Breathe, Liza, breathe....

I must look at the situation from a different angle. Being the pioneer does require a lot of work and creativity but that allows me to stretch my creativity and thinking skills to the fullest. Rushing for the lesson plans, vertical displays, practicum is very stressful but I believe that it's good because it is actually an opportunity for me to practise my time management skills. I have so many things to do but oh so little time.

Papa don't preach

Dad sent me to the MRT station today (as usual). While we were in the car, he told me to get a job that is not as far as my current one. He told me to ask for a position at a company just beside my previous organiscation. As far as I know, one of my relatives work there and that company is also a semicond ( I think.)

I did not bother arguing with him. It's really no use, I think. He will never get it. I told him that it's teaching that I want. He then asnwered that I should wait for NIE if teaching is what I want. But it is not as simple to confirm a place there. I have tried thousands of times but my "...application is unsuccessful." Same old reply.

I know that he has my interest at heart. This change of occupations has been very challenging for me - financially. I strongly believe that this is what is bothering him. The other day, while we were in the car, my dad gave me $60 because he knew that I was extremely broke for that period of time. I was overwhelmed by his generosity. I just kept my tears in.

Anyways, it was early in the morning and I was really in NO mood to stir up a fight with my dad. So I just let it go. I breathed in and let all the anger out...slowly. I have made the decision and I will stand firm to it. Anyways, I know where my father is coming from. He worries about me eventhough he don't show it. But I have to get through this and make my dream a reality. Insya ALLAH, Bapa. I will make you proud when you see me running my own centre successfully and passing my experience to the future educators.

Tuesday, May 3, 2005

Just doesn't feel right

There are times when you are certain that the career you are undertaking at the moment is what you have always wanted to do but somehow, something is still amiss. It's like a singer singing the wrong genre of music. It is like making (the late) Kurt Cobain sing R'n'B instead of grunge. It just does not feel right.

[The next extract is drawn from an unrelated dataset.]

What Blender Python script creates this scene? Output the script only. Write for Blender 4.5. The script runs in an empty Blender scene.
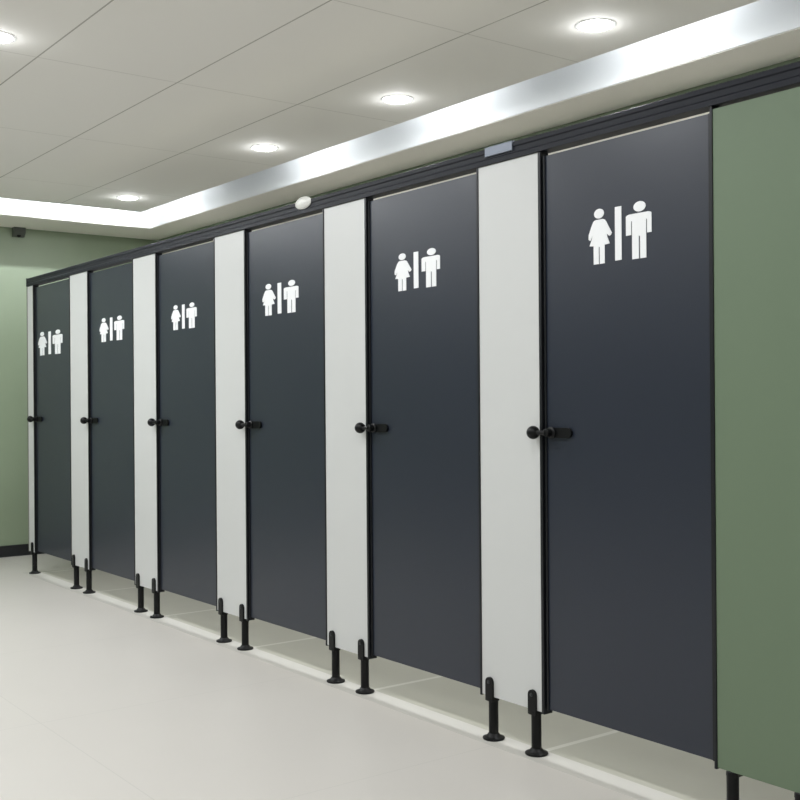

Maybe all I need is time. It is all about the kids. Liza, get on with your life and be grateful for what you have.

I am sure there is light at the end of the tunnel. I am sure of it.

Sunday, May 1, 2005

Teenage Gangsta

Today was one of those rare days where I actually picked up the collection of papers people called NEWPAPERS. It was this one article that caught my attention. An article about two Malay individuals who were once part of bad company but now, have chosen to repent.

I had chills down my spine when I read their stories. The crimes that they committed were not just stealing or some other minor issues. They used to drug traffickers,illegal VCD sellers,gang members who were involved in some killings etc. I thought my teenagehood was bad but there was someone else out there who were even worse off than me.

However, I am glad. Glad that they have chosen to leave their past life and start afresh.

O Allah, Please strengthen our faith so that we will not be influenced by the false hope of the non-believers and the whispers of Satan. For my Muslim brothers and sisters, who have chosen to repent and stop doing the things that You have forbidden, please give them the strength,perseverance, endurance and patience in order to survive the challenges that they will face while on this new mission of theirs.

O Allah, Deepen our love for Islam and show us guidance to the right path of Islam when the non-believers try to shake the foundation that we have already obtained. O Allah, Help us get through the rough times and thank you, O Allah for all the blessings that you have bestowed upon us. Amin.